Freddy’s Dead: The Final Nightmare features only slightly less product placement for the Power Glove than The Wizard, a motion picture created solely to promote the awesome-looking but mostly useless contraption.
Englund’s deranged jokester even paraphrases the Power Glove’s iconic slogan when he observes of his new set up, “Now I’m playing with power!”
The formerly beloved Johnny Depp, who made his film debut in the 1984 original, returns to contribute yet another winking cameo in a parody of the “This is your brain on drugs” commercial notable primarily for featuring a troubled soul more famous at this point for abusing drugs than acting.
This insult to the series and its fans closes on an appropriately appalling note. Freddy’s not so doting daughter stabs Freddy with his own glove and then sticks a pipe bomb inside him.
It’s a development that is more appropriate for a Roadrunner cartoon than a slasher sequel. It’s a godawful kill for the series to end on but then Freddy’s Dead: The Final Nightmare is godawful in every conceivable sense.
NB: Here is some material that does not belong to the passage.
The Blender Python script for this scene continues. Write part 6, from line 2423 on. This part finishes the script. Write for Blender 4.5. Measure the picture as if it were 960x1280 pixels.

It’s sole redeeming facet is a late 3-D sequence that’s just as cheesy as the rest of the movie but in a fun rather than dispiriting fashion.
There’s nothing wrong with dumb fun but Freddy’s Dead: The Final Nightmare is almost inconceivably stupid without being much fun at all beyond the gimmicky 3-D climax.
I suspect that one of the reasons Wes Craven returned to the franchise with Wes Craven’s New Nightmare is because he could not stand the idea of his brainchild ending with such an anti-climax.
Craven is a horror filmmaker of ideas. He’s famously smart and Freddy’s Dead: The Final Nightmare couldn’t be stupider.
Freddy was becoming more of a goof, I guess. The Nintendo game was kind of dorky as well and that came out in Oct. of 1990. Maybe they saw more money in the pre-teen demographic.
Let's not forget Alice Cooper's unpleasant cameo in this one. It's wildly removed from the goofy Depp and Rosanne scenes in its grimness.